All joking aside, Life Insurance is a very misunderstood product to the average person and even misunderstood to many financial professionals yet it has been around for centuries and it is used as a tool by banks, corporations, family office’s, and ultra high net worth families. Although only popular among them, it is not exclusive to them, anybody can utilize life insurance as a tool! This misconception of whole life insurance being a bad place to store wealth is just that, a misconception. Study any ultra high net worth family and you will see massive amounts of life insurance within their strategy. Look at a balance sheet of all our major banks and see where they position a large amount of their Tier 1 Capital….it’s held in properly designed life insurance policies! Now this is not tos ay that life insurance is an Investment. Life insurance is not the one all be all investment, actually its not an investment at all. Life insurance cash value account is a savings alternative. The benefit is that savings can be used to fund your investments through policy loans.

Most people hear life insurance and just think death benefit. While Life Insurance Contracts do have a death benefit, they have many living benefits too…if designed correctly. This is where the misunderstanding ties in.

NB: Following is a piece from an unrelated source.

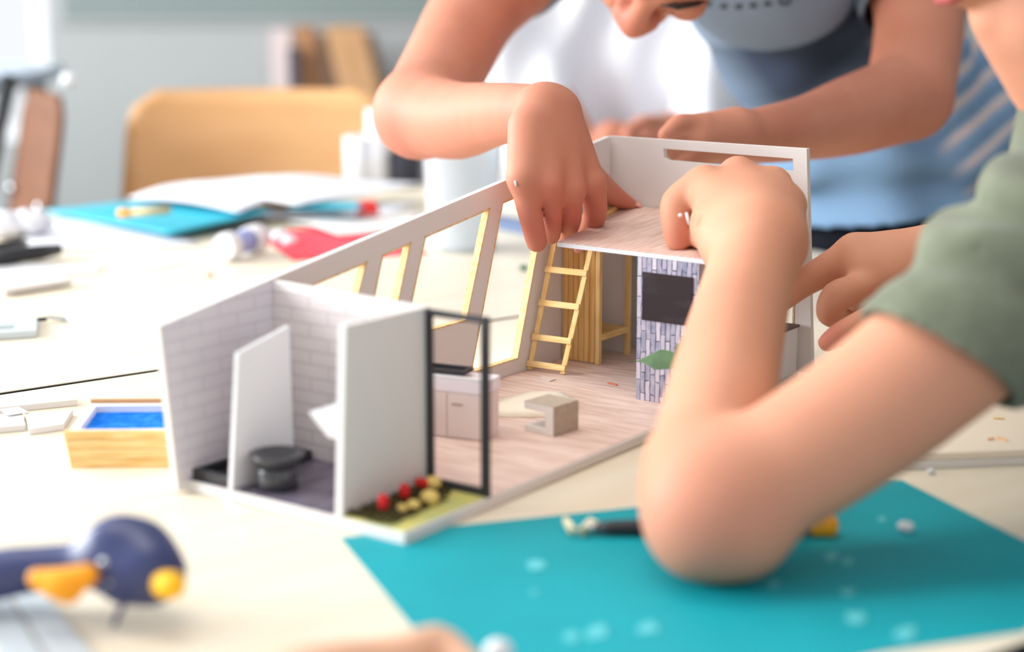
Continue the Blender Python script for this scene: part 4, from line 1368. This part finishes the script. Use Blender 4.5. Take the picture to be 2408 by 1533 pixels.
def brow(hf, pts, rad, parent):
    MB().tube([hf(*p) for p in pts], rad, 8).build('eyebrow', hairm, parent)


def shoe(parent, x, y, dx=0.0, dy=-1.0, m=darkgrey):
    f = Field()
    f.limb([((x, y, 0.045), 0.040), ((x + dx * 0.16, y + dy * 0.16, 0.035), 0.032)], 0.01)
    f.limb([((x, y, 0.05), 0.040), ((x, y, 0.09), 0.042)], 0.01)
    f.cuts.append(((0, 0, 0.002), (0, 0, -1)))
    return f.mesh('shoe', 0.006, m, parent, 1)


# ---------------------------------------------------------------- the leaning boy in blue (P1)
b = Field(); b.K = 0.012
b.chain([(1350, -190, 1.76, 130), (1136, 0, 1.66, 106), (1050, 150, 1.57, 101), (985, 264, 1.48, 96)], 0.02)
b.chain([(985, 268, 1.48, 97), (1075, 284, 1.405, 91), (1150, 271, 1.34, 77), (1228, 262, 1.262, 65), (1275, 262, 1.222, 62)], 0.02, 0)
# back of the right hand
g = b.chain([(1275, 260, 1.220, 60), (1238, 425, 1.187, 34)], 0.016)
b.chain([(1245, 300, 1.205, 52), (1228, 415, 1.187, 36)], 0.016, g)
b.chain([(1285, 265, 1.222, 60), (1290, 440, 1.190, 34)], 0.016, g)
b.chain([(1300, 262, 1.224, 58), (1345, 446, 1.205, 35)], 0.016, g)
b.chain([(1310, 270, 1.226, 56), (1388, 430, 1.226, 37)], 0.016, g)
b.chain([(1330, 330, 1.235, 50), (1372, 420, 1.245, 42)], 0.016, g)
b.groups[g][0] = 0.008
FK = 0.003
b.chain([(1230, 415, 1.186, 34), (1247, 505, 1.193, 29), (1262, 568, 1.203, 26)], FK)
b.chain([(1289, 450, 1.193, 29), (1300, 512, 1.208, 23), (1296, 554, 1.228, 22)], FK)
b.chain([(1341, 458, 1.205, 29), (1342, 515, 1.224, 25), (1330, 556, 1.252, 23)], FK)
b.chain([(1391, 436, 1.222, 33), (1400, 492, 1.240, 29), (1388, 540, 1.262, 26), (1368, 570, 1.276, 21)], FK)
b.chain([(1372, 408, 1.250, 42), (1422, 446, 1.288, 31), (1458, 468, 1.308, 22), (1494, 486, 1.322, 13)], FK)
b.K = 0.006
# left arm
b.chain([(2110, -190, 1.78, 135), (2160, 0, 1.73, 108), (2157, 110, 1.68, 103), (2138, 222, 1.63, 104)], 0.018)
b.chain([(2136, 228, 1.628, 104), (2000, 272, 1.56, 93), (1900, 300, 1.51, 77), (1790, 318, 1.455, 66), (1730, 315, 1.43, 56)], 0.02)
g = b.chain([(1730, 312, 1.43, 54), (1650, 312, 1.41, 46)], 0.014)
b.chain([(1730, 322, 1.43, 54), (1640, 345, 1.405, 42)], 0.014, g)
for (x1, y1, x2, y2, x3, y3, r) in ((1650, 300, 1600, 292, 1567, 318, 24), (1645, 322, 1592, 322, 1565, 350, 25), (1640, 345, 1590, 352, 1566, 374, 24), (1640, 362, 1605, 378, 1585, 396, 22)):
    b.chain([(x1, y1, 1.405, r + 6), (x2, y2, 1.395, r + 1), (x3, y3, 1.390, r - 3)], FK)
# trunk, neck and head
NCK = D(1660, -310, 1.74)
b.chain([(1400, -230, 1.80, 150), (2060, -230, 1.82, 150)], 0.03)
b.chain([(1800, -300, 1.86, 150), (1980, 60, 1.96, 150), (2170, 420, 2.03, 180)], 0.03)
N1 = Vector((-0.32, -0.27, -0.90)).normalized()
U1 = Vector((0.14, -0.96, 0.26)); U1 = (U1 - N1 * U1.dot(N1)).normalized()
R1 = U1.cross(N1).normalized()
HS = 0.98
brow_at = D(1528, 0, 1.47)
hc = brow_at - (N1 * 0.088 + U1 * 0.025) * HS
hf1, B1 = head(b, hc, R1, U1, N1, HS)
b.limb([(hf1(0, -0.03, -0.03), 0.055), (tuple(NCK), 0.062), (tuple(D(1720, -260, 1.82)), 0.075)], 0.03)
boy = b.mesh('person', 0.0020, skin_a, None, 2, loc=tuple(D(2190, 470, 2.0).xy) + (0.0,))
tag(boy, 'person in blue grey t-shirt leaning over the model with both arms', 'person')
flush(boy, [(D(1255, 530, 1.19), .018, .35), (D(1297, 530, 1.20), .016, .55), (D(1340, 515, 1.21), .016, .5), (D(1392, 500, 1.23), .016, .35), (D(1292, 455, 1.18), .012, .35), (D(1470, 470, 1.30), .02, .35), (D(1200, 250, 1.24), .02, .2), (D(960, 320, 1.46), .04, .25), (hf1(0, -.03, .10), .02, .25)])
hair_cap('hair', hf1, B1, HS, boy, ((0, 0.62, -0.78), (0, 0.05, 0.062)))
brow(hf1, [(0.010, 0.0225, 0.0865), (0.026, 0.027, 0.0855), (0.042, 0.026, 0.076), (0.054, 0.020, 0.064)], [0.0020, 0.0028, 0.0024, 0.0010], boy)
brow(hf1, [(-0.010, 0.0225, 0.0865), (-0.026, 0.027, 0.0855), (-0.042, 0.026, 0.076), (-0.054, 0.020, 0.064)], [0.0020, 0.0028, 0.0024, 0.0010], boy)
for q in (-1, 1):
    for i in range(7):
        a = Vector(hf1(q * (0.020 + 0.004 * i), -0.005, 0.0815 - 0.0009 * i * i * 0.4))
        MB().tube([a, a + N1 * 0.006 - U1 * 0.004 + R1 * q * (0.0005 * (i - 3))], [0.0004, 0.0002], 5).build('eyelash', hairm, boy) if i % 2 == 0 else None
MB().tube([hf1(-0.020, -0.0605, 0.0845), hf1(0, -0.0605, 0.0915), hf1(0.020, -0.0605, 0.0845)], [0.002, 0.0035, 0.002], 8).build('lips', lipm, boy)
nail(D(1362, 581, 1.2655), (0.1, -0.9, -0.2), (-0.3, 0, -1), 0.0055, 0.0042, boy)
nail(D(1500, 481, 1.3175), (0.45, -0.4, 0.7), (1, 0.3, -0.5), 0.0045, 0.003, boy)
m = MB().tube([D(1211, 425, 1.176), D(1214, 438, 1.176)], [0.0009, 0.0007], 6)
m.build('glue_speck', white, boy)
MB().ball(D(1058, 219, 1.3905), 0.0011, seg=10, rings=6).build('mole', hairm, boy)

# t-shirt
t = Field(); t.K = 0.04
t.chain([(1400, -240, 1.80, 185), (2040, -240, 1.82, 185)], 0.05)
t.chain([(1780, -230, 1.80, 250), (1800, -120, 1.76, 235), (1850, -70, 1.77, 180)], 0.03)
t.chain([(1830, -40, 1.90, 225), (2010, 190, 1.95, 262), (2120, 360, 1.98, 300), (2150, 600, 2.02, 315)], 0.05)
CH0, PEL = np.array(D(1790, -130, 1.80)), np.array(D(2190, 470, 2.0))
AX = (PEL - CH0) / np.linalg.norm(PEL - CH0)
LT = np.cross(AX, np.array([0.0, -1.0, 0.1])); LT /= np.linalg.norm(LT)


def fold1(X):
    s = (X - CH0) @ AX
    q = (X - CH0) @ LT
    wgt = np.clip((s - 0.06) / 0.1, 0, 1)
    return wgt * (0.008 * np.sin(s * 62 + q * 26 + 1.2 * np.sin(q * 31)) + 0.005 * np.sin(q * 55 - s * 38))


t.fold = fold1
hem = D(2050, 566, 1.80)
hn = np.array((0.20, 0.0, -1.0)); hn /= np.linalg.norm(hn)
t.cuts.append((tuple(hem), tuple(hn)))
t.hollow = 0.011
for q in (0,):
    pass
ts = t.mesh('t_shirt', 0.0042, jersey, boy, 4)
# sleeves
for nm, pts, cp, cn in (('sleeve', [(2090, -230, 1.80, 165), (2150, -20, 1.735, 138), (2158, 60, 1.715, 132)], D(2135, 26, 1.73), np.array(D(2158, 60, 1.715)) - np.array(D(2120, -150, 1.77))),
                        ('sleeve', [(1370, -240, 1.78, 160), (1215, -95, 1.70, 140), (1160, -30, 1.67, 132)], D(1200, -70, 1.69), np.array(D(1160, -30, 1.67)) - np.array(D(1370, -240, 1.78)))):
    sl = Field(); sl.K = 0.02
    sl.chain(pts, 0.03)
    sl.cuts.append((tuple(cp), tuple(cn / np.linalg.norm(cn))))
    sl.hollow = 0.006
    so_ = sl.mesh(nm, 0.0032, jersey, ts, 1)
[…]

There is a MASSIVE gap between how the general public is sold life insurance and how the producers are sold life insurance.
The producers life insurance is designed for living benefits, not solely death benefit. One of the living benefits of a life insurance contract is a cash value account. If designed correctly with the right carriers, Cash value is paid a guaranteed interest rate by the insurance carrier, plus a dividend; both tax free! Another useful benefit of being a policy holder is you have the ability to collateralize your cash value and borrow money from the insurance carrier at any time, with no credit pull, no tax returns, no stated reason for the loan….and the payment schedule is up to you! This is why the wealthy use this tool.
In the “Producer” image above we already discussed why we want to spend money this way but that leaves us with a question of what asset can we collateralize to do this? Real Estate? Stocks & bonds? Gold & Silver? Yes you can get a line of credit secured by these assets and do this HOWEVER there is more risk and less control with those assets.
Real Estate, securities and commodities can go down in value, causing a margin call. These loans or lines you take can require credit pulls, tax returns, minimum payments, and mandatory monthly payments. These assets could work but they do not offer the same type of guaranteed features, loan requirements, & control that a specially designed whole life insurance policy can offer.